By Mary Thurwachter
Council members up for re-election in Lantana on March 17 will face opposition from two political newcomers and longtime residents.
Mark Allen Zeitler, 63, an air-conditioning contractor, will challenge Edward Shropshire, 67, for the Group 3 seat that Shropshire won by a 2-vote margin in 2017. Shropshire is semi-retired from Cemex (formerly Rinker Materials) but continues as a driver trainer and safety coordinator.
Karen Lythgoe, 60, is running for the Group 4 seat held by Philip J. Aridas, 65, who has been in office since 2011.
Zeitler and Shropshire live across the street from each other in the Lantana Heights neighborhood and have different views about code enforcement.
“Part of the reason I’m seeking office is that neighbors, some of the longtime residents that I grew up with, encouraged me to run,” Zeitler said.
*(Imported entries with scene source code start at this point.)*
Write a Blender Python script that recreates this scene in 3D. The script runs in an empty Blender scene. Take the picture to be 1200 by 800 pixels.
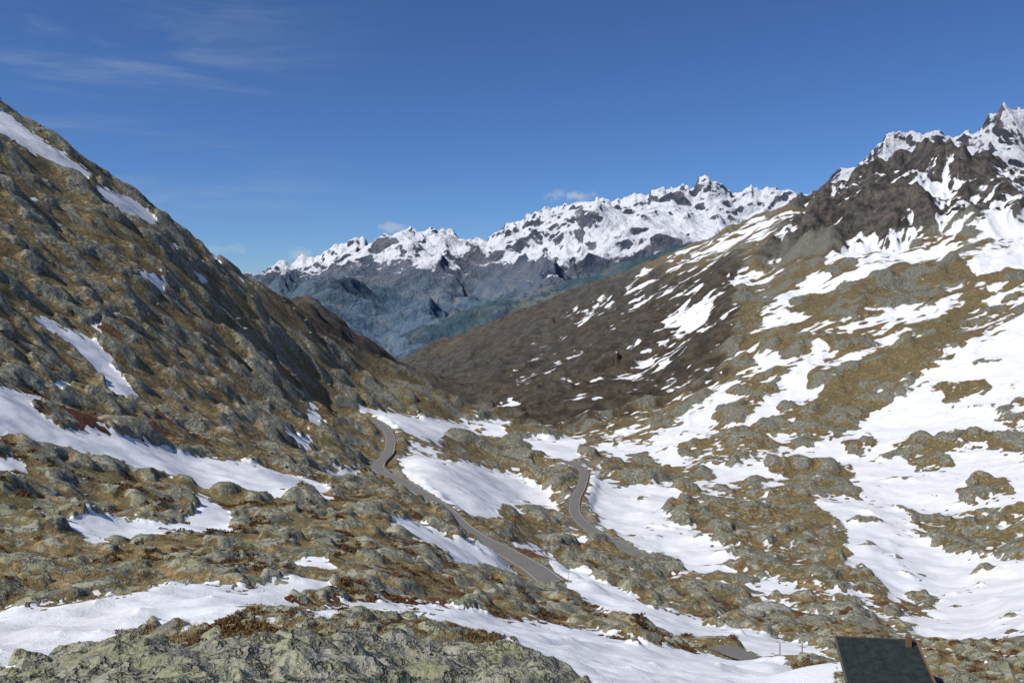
import bpy, math
import numpy as np
rng = np.random.default_rng(7)
scene = bpy.context.scene

# ------------------------------------------------------------------ noise
_ang = rng.random(256) * 2 * np.pi
GX = np.cos(_ang).astype(np.float32); GY = np.sin(_ang).astype(np.float32)
def _hash(ix, iy, seed):
    h = ix.astype(np.uint32) * np.uint32(374761393) + iy.astype(np.uint32) * np.uint32(668265263) + np.uint32((seed * 2246822519) % 4294967296)
    h = (h ^ (h >> np.uint32(13))) * np.uint32(1274126177)
    return (h ^ (h >> np.uint32(16))) & np.uint32(255)
def perlin(x, y, seed=0):
    x0 = np.floor(x); y0 = np.floor(y)
    fx = (x - x0).astype(np.float32); fy = (y - y0).astype(np.float32)
    ix = x0.astype(np.int64); iy = y0.astype(np.int64)
    def g(dx, dy):
        h = _hash(ix + dx, iy + dy, seed)
        return GX[h] * (fx - dx) + GY[h] * (fy - dy)
    sx = fx * fx * fx * (fx * (fx * 6 - 15) + 10); sy = fy * fy * fy * (fy * (fy * 6 - 15) + 10)
    a = g(0, 0); b = g(1, 0); c = g(0, 1); d = g(1, 1)
    return ((a + sx * (b - a)) * (1 - sy) + (c + sx * (d - c)) * sy) * 1.5
def sst(a, b, x):
    t = np.clip((x - a) / (b - a), 0, 1); return t * t * (3 - 2 * t)
def rot(x, y, k):
    a = 0.7 * k + 0.3; c, s = math.cos(a), math.sin(a)
    return x * c - y * s + 13.7 * k, x * s + y * c - 7.3 * k

# ------------------------------------------------------------------ terrain design
# image columns: pixel x (600 = due north) -> (estimated distance, pixel y, 340 = level)
cols = {
 -700: [(5,1000),(12,860),(40,660),(80,500),(130,330),(200,150),(300,0),(500,-150),(900,-150),(2000,100)],
 -350: [(5,980),(12,850),(40,690),(80,550),(130,420),(200,290),(300,150),(500,-20),(700,-60),(1100,20),(2000,200)],
 0:   [(5,960),(12,840),(20,790),(27,760),(40,705),(60,630),(90,550),(130,470),(200,375),(300,282),(450,190),(600,129),(850,165),(1400,300),(3000,420)],
 75:  [(60,640),(110,545),(200,440),(350,305),(500,225),(630,171),(850,200)],
 150: [(5,950),(12,825),(17,775),(27,748),(40,700),(70,635),(110,575),(160,510),(300,382),(450,300),(660,227),(900,260),(1500,350),(3000,440)],
 225: [(70,640),(120,585),(170,535),(320,430),(500,350),(740,284),(950,310)],
 300: [(5,950),(12,820),(17,755),(27,725),(40,702),(70,645),(130,590),(200,540),(350,475),(550,408),(860,333),(1100,360),(1600,400),(3000,450)],
 350: [(300,520),(500,465),(700,418),(960,369),(1150,390),(1600,352),(2100,375),(3000,440)],
 400: [(5,950),(12,840),(18,770),(30,735),(45,705),(80,645),(150,595),(250,563),(400,525),(560,490),(750,447),(1050,401),(1250,420),(1750,387),(2300,430),(3500,470)],
 440: [(800,472),(950,445),(1150,424),(1400,440),(1900,408),(2500,440),(3500,455)],
 500: [(5,960),(12,850),(20,790),(32,745),(50,712),(90,662),(150,628),(250,590),(400,545),(600,505),(900,475),(1200,452),(1500,466),(2600,445),(3500,411),(4500,480)],
 545: [(900,500),(1200,480),(1450,482),(2200,440),(3400,392),(4500,460)],
 600: [(5,970),(12,870),(22,795),(35,755),(60,735),(100,705),(160,680),(215,657),(300,625),(450,588),(650,545),(900,508),(1250,482),(1700,448),(2400,405),(3300,370),(4500,440)],
 650: [(300,650),(500,592),(900,515),(1400,460),(2300,395),(3000,355),(4500,440)],
 700: [(5,980),(12,890),(25,805),(50,765),(90,730),(150,700),(230,670),(350,632),(500,590),(700,545),(1000,500),(1400,450),(2000,390),(2900,336),(4300,400)],
 775: [(1300,440),(1900,360),(2750,306),(4000,380)],
 850: [(5,990),(12,910),(25,835),(50,790),(85,766),(130,742),(210,705),(320,655),(450,605),(650,550),(900,490),(1200,420),(1700,340),(2600,278),(4000,350)],
 925: [(1200,390),(1700,318),(2350,246),(3600,320)],
 1000:[(5,1000),(12,930),(25,855),(50,805),(110,762),(220,715),(330,655),(500,590),(700,530),(900,460),(1200,370),(1600,298),(2100,220),(3200,290)],
 1050:[(1600,284),(2000,206),(3000,280)],
 1100:[(5,1010),(12,940),(25,865),(45,815),(100,772),(200,742),(300,692),(450,612),(650,530),(900,430),(1200,345),(1600,287),(1900,192),(2900,270)],
 1150:[(1500,282),(1880,204),(2900,260)],
 1200:[(5,1020),(12,950),(30,865),(60,795),(120,762),(220,705),(350,640),(500,570),(700,490),(900,405),(1200,322),(1500,280),(1850,220),(2800,270)],
 1550:[(5,1030),(12,950),(60,800),(150,700),(300,600),(500,470),(900,320),(1400,220),(1900,150),(2900,240)],
 1900:[(5,1030),(12,950),(60,800),(150,690),(300,560),(500,400),(900,240),(1400,140),(1900,90),(2900,240)],
}
P = []
for x, l in cols.items():
    for (Y, y) in l: P.append((x, y, Y))
    if l[0][0] == 5 or x in (-700, 1900): P.append((x, 470, 5300))
roadA = [(392,504,600),(412,493,622),(430,490,610),(447,497,570),(457,512,515),(455,530,460),(443,548,400),(475,566,360),(515,592,300),(548,622,250),(590,645,215),(625,665,190),(658,691,163)]
roadB = [(652,538,680),(672,543,625),(684,552,585),(682,568,530),(674,585,475),(675,603,425),(698,624,372),(730,640,340),(765,657,315)]
roadC = [(835,765,88),(860,768,84),(885,772,80),(912,776,76),(938,781,71)]
for r in (roadA, roadB): P += r
P = np.array(P, float)
pu = (P[:, 0] - 600) / 1000; pv = np.log(P[:, 2]); pw = (340 - P[:, 1]) / 1000
SU = 3.0
def K(d2): return 0.5 * d2 * np.log(d2 + 1e-12)
n = len(P)
D2 = ((pu[:, None] - pu[None]) * SU) ** 2 + (pv[:, None] - pv[None]) ** 2
A = np.zeros((n + 3, n + 3)); A[:n, :n] = K(D2) + np.eye(n) * 0.002
Q = np.stack([np.ones(n), pu * SU, pv], 1); A[:n, n:] = Q; A[n:, :n] = Q.T
sol = np.linalg.solve(A, np.concatenate([pw, np.zeros(3)]))
cu = np.linspace(-1.32, 1.32, 300); cv = np.linspace(math.log(4.8), math.log(5350), 320)
CU, CV = np.meshgrid(cu, cv, indexing='ij')
W = sol[n] + sol[n + 1] * CU * SU + sol[n + 2] * CV
for i in range(n):
    W += sol[i] * K(((CU - pu[i]) * SU) ** 2 + (CV - pv[i]) ** 2)
def cmat(g, q):
    h = g[1] - g[0]; t = (q - g[0]) / h
    i = np.clip(np.floor(t).astype(int), 1, len(g) - 3); f = t - i
    M = np.zeros((len(q), len(g)))
    r = np.arange(len(q))
    M[r, i - 1] += -0.5 * f + f**2 - 0.5 * f**3
    M[r, i] += 1 - 2.5 * f**2 + 1.5 * f**3
    M[r, i + 1] += 0.5 * f + 2 * f**2 - 1.5 * f**3
    M[r, i + 2] += -0.5 * f**2 + 0.5 * f**3
    return M
us = np.concatenate([np.linspace(-1.3, -0.68, 90, endpoint=False), np.linspace(-0.68, 0.68, 1100), np.linspace(0.68, 1.3, 91)[1:]])
vs = np.linspace(math.log(5), math.log(5200), 1480)
Wf = cmat(cu, us) @ W @ cmat(cv, vs).T
U, V = np.meshgrid(us, vs, indexing='ij')
Y = np.exp(V); X = U * Y
nu, nv = U.shape
bx = (U * 1000 + 600); by = (340 - Wf * 1000)

# ------------------------------------------------------------------ snow and rock zones
GW, GH = 600, 420
gx, gy = np.meshgrid(np.arange(GW) * 2 + 1.0, np.arange(GH) * 2 + 1.0)
def poly(pts):
    ins = np.zeros(gx.shape, bool); m = len(pts)
    for i in range(m):
        x1, y1 = pts[i]; x2, y2 = pts[(i + 1) % m]
        if y1 == y2: continue
        c = ((gy < y1) != (gy < y2)) & (gx < (x2 - x1) * (gy - y1) / (y2 - y1) + x1)
        ins ^= c
    return ins
def blur(M, k):
    for _ in range(k):
        Pd = np.pad(M, 1, mode='edge')
        M = (Pd[:-2, 1:-1] + Pd[2:, 1:-1] + Pd[1:-1, :-2] + Pd[1:-1, 2:] + 2 * Pd[1:-1, 1:-1]) / 6
    return M
S = np.zeros((GH, GW)) + 0.0
zones = [
 (0.47, [(610,530),(680,500),(760,470),(850,430),(880,380),(930,320),(1000,290),(1100,262),(1200,245),(1200,840),(1000,840),(960,800),(900,730),(800,690),(700,620),(620,560)]),
 (0.41, [(640,372),(700,332),(760,305),(850,270),(930,225),(960,290),(900,350),(850,380),(760,390),(690,385)]),
 (0.55, [(690,345),(760,308),(850,272),(925,228),(880,275),(800,318),(720,352)]),
 (0.40, [(420,480),(520,490),(600,490),(700,540),(760,640),(700,650),(600,620),(500,560),(450,530)]),
 (0.44, [(930,225),(985,205),(1100,172),(1200,205),(1200,262),(1100,264),(1000,275),(950,290)]),
 (0.32, [(560,440),(640,385),(760,385),(870,370),(850,440),(760,480),(700,505),(620,500)]),
]
for v_, p_ in zones: S[poly(p_)] = v_
S = blur(S, 12)
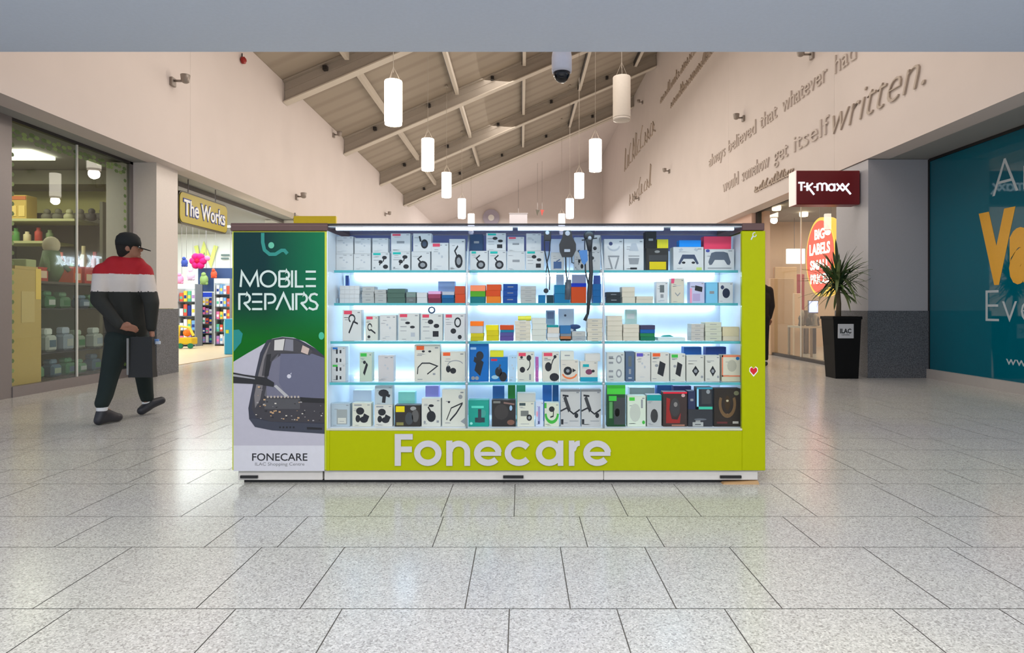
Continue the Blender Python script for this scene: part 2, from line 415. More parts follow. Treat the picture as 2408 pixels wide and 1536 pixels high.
# lettering on the teal shopfront
M_wlet = mat((170, 182, 190), .5); M_olet = mat((216, 160, 44), .5)
def rw(Y0, z0, x=xt): return lambda u, v, w_: (x-w_, Y0-u, z0+v)
def ypx(px, x=xt): return x*F/(px-CX)
ld = thing('window_lettering', 'white and yellow vinyl lettering on the teal shopfront', 'lettering', (xt, 8.0, 1.0))
t = MB(); Y = ypx(2334); t.text('An', .78, .52, rw(Y, ZP(468, Y)+.02), .003, M_wlet, bold=-.02); make('upper_word', t, ld)
t = MB(); Y = ypx(2302); t.text('Va', .97, .90, rw(Y, ZP(655, Y)-.02), .003, M_olet, bold=.06); make('large_yellow_word', t, ld)['label'] = 'large yellow rounded letters'
t = MB(); Y = ypx(2318); t.text('Eve', .86, .47, rw(Y, ZP(757, Y)), .003, M_wlet, bold=-.02); make('lower_word', t, ld)
t = MB(); Y = ypx(2366); t.text('www.', .55, .12, rw(Y, ZP(857, Y)), .003, M_wlet); make('web_address', t, ld)

# TK Maxx shopfront
xg = 5.8
M_warm = mat((222, 196, 170), .7)
tf = MB()
tf.box(xg-.04, xg+.04, 10.93, 15.6, 3.40, 3.45, M_darktrim); tf.box(xg-.05, xg+.05, 10.93, 15.6, 0, .06, M_darktrim); tf.box(xg-.05, xg+.05, 15.5, 15.62, 0, 3.45, M_darktrim)
tf.box(xg-.01, xg+.01, 13.2, 13.215, .06, 3.4, M_white)
wf = struct('window_2', tf)
gp = MB(); gp.box(xg-.004, xg+.004, 10.93, 15.5, .06, 3.4, M_glass); o = make('window_2_glass', gp, wf); o['kind'] = 'structure'
ti = MB(); ti.box(5.9, 13, 17.6, 17.8, 0, 3.45, M_warm); ti.box(12.9, 13.1, 10.93, 17.7, 0, 3.45, M_warm); ti.box(6.34, 13, 10.8, 10.92, 0, 3.45, M_warm)
struct('wall_right_shop', ti)
ti = MB(); ti.box(5.65, 6.1, 15.62, 18.2, 0, 3.45, mat((226, 190, 172), .6)); ti.box(5.42, 6.2, 18.2, 41.9, 0, 3.44, M_white); struct('wall_right_pier', ti)
area('shop_light', (8.0, 14, 3.35), (0, 0, 0), 3, 5, 150, (1, .78, .6))
# rest of left side
li = MB(); li.box(-6.9, -5.8, 17.2, 19.5, 0, 3.44, M_white); li.box(-6.6, -5.7, 19.5, 41.9, 0, 3.44, M_white); struct('wall_left_pier', li)

# ------------------------------------------------------------------ pendant lamps
def pendant(x, Y, zb, lit, label):
    t = thing('pendant_lamp', label, 'pendant lamp', (x, Y, zb), 'cylinder pendant lamps in the hall')
    b = MB(); b.lathe([(.148, .05), (.15, .06), (.15, .74), (.145, .75)], (x, Y, zb), M_lamp if lit else mat((226, 216, 204), .5), 28); make('lamp_shade', b, t, smooth=True)
    b = MB(); b.lathe([(.12, .0), (.145, .005), (.146, .048), (.12, .049)], (x, Y, zb), mat((255, 240, 225), .5, emit=2.2) if lit else mat((210, 200, 190), .5), 28); make('lower_ring', b, t, smooth=True)
    b = MB(); zt = roofz(x)-.02
    b.tube([(x, Y, zb+.9), (x, Y, zt)], .006, M_beam, 6)
    for k in range(3):
        a = 2*PI*k/3+.4; b.tube([(x+.13*math.cos(a), Y+.13*math.sin(a), zb+.75), (x, Y, zb+1.0)], .004, M_beam, 5)
    b.lathe([(.05, -.05), (.05, .0)], (x, Y, zt), M_beam, 12); make('suspension_cable', b, t)
    if lit: point('pendant_bulb', (x, Y, zb-.08), 70, (1, .9, .78), .12)
ords = ['nearest', 'second nearest', 'third nearest', 'fourth nearest', 'farthest visible']
for k, (px, D, zb) in enumerate(((925, 10.9, 4.21), (1006, 15.2, 4.35), (1050, 19.4, 4.43), (1086, 24.5, 4.5), (1108, 28.8, 4.55))):
    pendant(XP(px, D), D, zb, True, 'lit white cylinder pendant, %s lamp of the left row' % ords[k])
for k, (px, D, zb, lit) in enumerate(((1462, 10.9, 4.28, False), (1400, 15.2, 4.33, True), (1362, 19.4, 4.41, True), (1340, 24.5, 4.5, True), (1321, 28.8, 4.55, True))):
    pendant(XP(px, D), D, zb, lit, ('lit white cylinder pendant, %s lamp of the right row' % ords[k]) if lit else 'unlit beige cylinder pendant, nearest lamp of the right row')

# ------------------------------------------------------------------ spotlights on the walls, alarm bells, camera dome
M_spot = mat((150, 140, 132), .4, metal=.4)
def spot(side, px, py, label, s=1.0):
    X = XL if side < 0 else XR; D = X*F/(px-CX); z = ZP(py, D); o = -side
    t = thing('wall_spotlight', label, 'spotlight', (X, D, z), 'spotlights along the hall walls')
    b = MB(); b.box(min(X, X+o*.05), max(X, X+o*.05), D-.06, D+.06, z-.09, z+.05, M_spot, .008); make('bracket', b, t)
    b = MB(); b.tube([(X+o*.05, D, z), (X+o*.16*s, D-.02, z-.01)], .02, M_spot, 8)
    b.lathe([(.03, -.07), (.06, -.05), (.075, .06), (.07, .065), (.0, .045)], (X+o*.2*s, D-.03, z+.02), M_spot, 16); make('lamp_head', b, t, smooth=True)
for a in ((-1, 403, 190, 'grey wall spotlight above the pillar on the left wall', 1.2), (-1, 783, 317, 'small spotlight high on the left wall near the roof line'),
          (-1, 696, 462, 'small spotlight on the left wall above the yellow projecting sign'), (-1, 905, 503, 'curved arm spotlight on the far left wall above the kiosk'),
          (-1, 957, 463, 'tiny spotlight where the left wall meets the roof end'),
          (1, 1750, 277, 'bowl shaped spotlight beside the raised wall quotation', 1.0), (1, 1575, 402, 'cone shaped spotlight on the right wall above the game boxes'),
          (1, 1503, 467, 'small spotlight low on the far right wall'), (1, 1512, 240, 'small dark spotlight by the far script lettering'), (1, 1912, 128, 'dark spotlight cut by the entrance ceiling on the right wall', 1.2), (1, 1412, 444, 'tiniest spotlight at the far end of the right wall')):
    spot(*a)
b = MB(); D = XL*F/(567-CX); z = ZP(142, D); b.lathe([(.03, 0), (.07, .02), (.07, .07), (.03, .1)], (XL, D, z), mat((150, 20, 14), .4), 18, axis='x'); b.tube([(XL+.02, D, z+.05), (XL+.02, D, z+.14)], .012, M_darktrim)
tag(make('alarm_bell', b), 'small red alarm bell near the top of the left wall', 'alarm')
t = thing('dome_camera', 'white dome security camera hanging at the edge of the entrance ceiling', 'security camera', (XP(1321, 5.95), 5.95, 3.19))
x, D = XP(1321, 5.95), 5.95
b = MB(); b.lathe([(.06, 3.50), (.088, 3.47), (.094, 3.43), (.094, 3.31), (.09, 3.285)], (x, D, 0), mat((206, 206, 218), .3), 28); b.tube([(x, D, 3.48), (x, D, 3.62), (x, 5.745, 3.62)], .03, mat((206, 206, 218), .3), 10); make('housing', b, t, smooth=True)
b = MB(); b.lathe([(.08, .0), (.076, -.03), (.055, -.07), (.025, -.09), (0, -.093)], (x, D, 3.285), mat((16, 18, 26), .08), 28); make('dark_dome', b, t, smooth=True)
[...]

“Lantana to me has always been a middle-class, working man’s type of area, and to me it’s going the wrong way in terms of code enforcement,” said Zeitler, whose family moved to Lantana in 1959. “I remember back when people had no yards and boats were parked in the swales and things like that, and to me it’s really starting to come along.
“But I don’t think we need to have more code enforcement laws and create a gated-type community with condo commandos. That’s what I’d like to put a slowdown on. We do need code enforcement, but we just don’t need to be making new codes to basically benefit what appears to be just him,” referring to Shropshire.
A resident since 1979, Shropshire has said that Lantana is no longer the seaside village it was and voted to add an additional code enforcement officer because the town was “looking terrible.”
Lythgoe, a security analyst for a Fortune 500 company, has lived in Lantana since she was 4.
“I had a wonderful childhood here and I want to make sure other children have the same memories,” she said. Her late husband was David Lythgoe of Lythgoe Plumbing, a business that was in Lantana since 1947.
“I’ve not been active in government,” she said. “Someone called me and said, ‘Come on, these two guys are running unopposed; we’d like to shake things up a little bit.’ I’m comfortable in my life and I’d like to give something back to the town that gave me such a great childhood. I’ve been a political junkie all my life.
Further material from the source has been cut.